Among the car’s other interior features are hand-sculpted seats, rear theater monitors hidden beneath wood paneling and a console drinks cabinet replete with whisky glasses, champagne flutes and a coolbox.

Long-touted as the most-silent car in the world, a 6mm two-layer glaze encases the new Phantom, while 130 kilograms of sound insulation is also included on-board to shield passengers from road noise. Between the smooth-running engine and “cocooning effect” Rolls-Royce says the Phantom VIII is 10 per cent quieter than the VII at 100km/h.
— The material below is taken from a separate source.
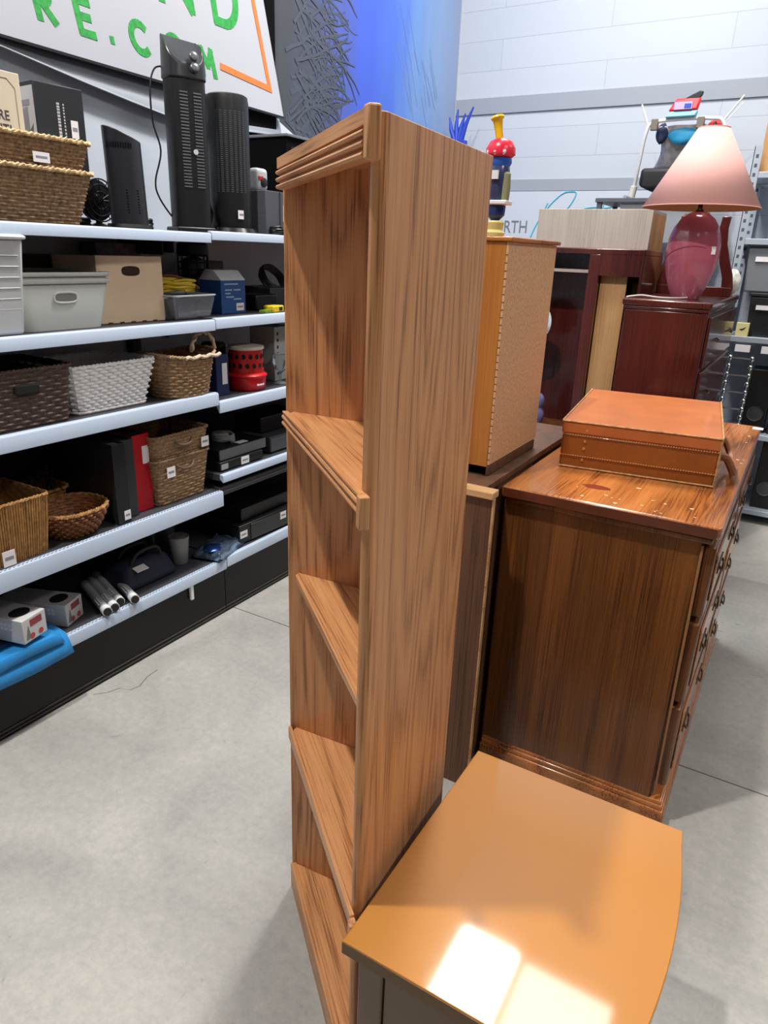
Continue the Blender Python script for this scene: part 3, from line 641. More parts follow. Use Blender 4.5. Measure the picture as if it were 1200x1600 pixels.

The Phantom is now nearly a century-old, with the first in the line of luxury vehicles being introduced by Sir Henry Royce in 1925. A succession of Phantoms followed in the coming decades, ferrying royalty and heads of state to choice locations around the world. The longest-running in the line, the Phantom VI, premiered in 1968; its impressive production run lasted until 1990. After financial trouble at stalled Rolls Royce throughout much of the ’90s, the firm was acquired by BMW Group, which introduced the first modern Phantom, the VII, in 2003.

According to Bloomberg, Rolls-Royce’s new flagship sedan—known as a saloon in the U.K.—will set customers back US$440,000, or more than half a million Canadian.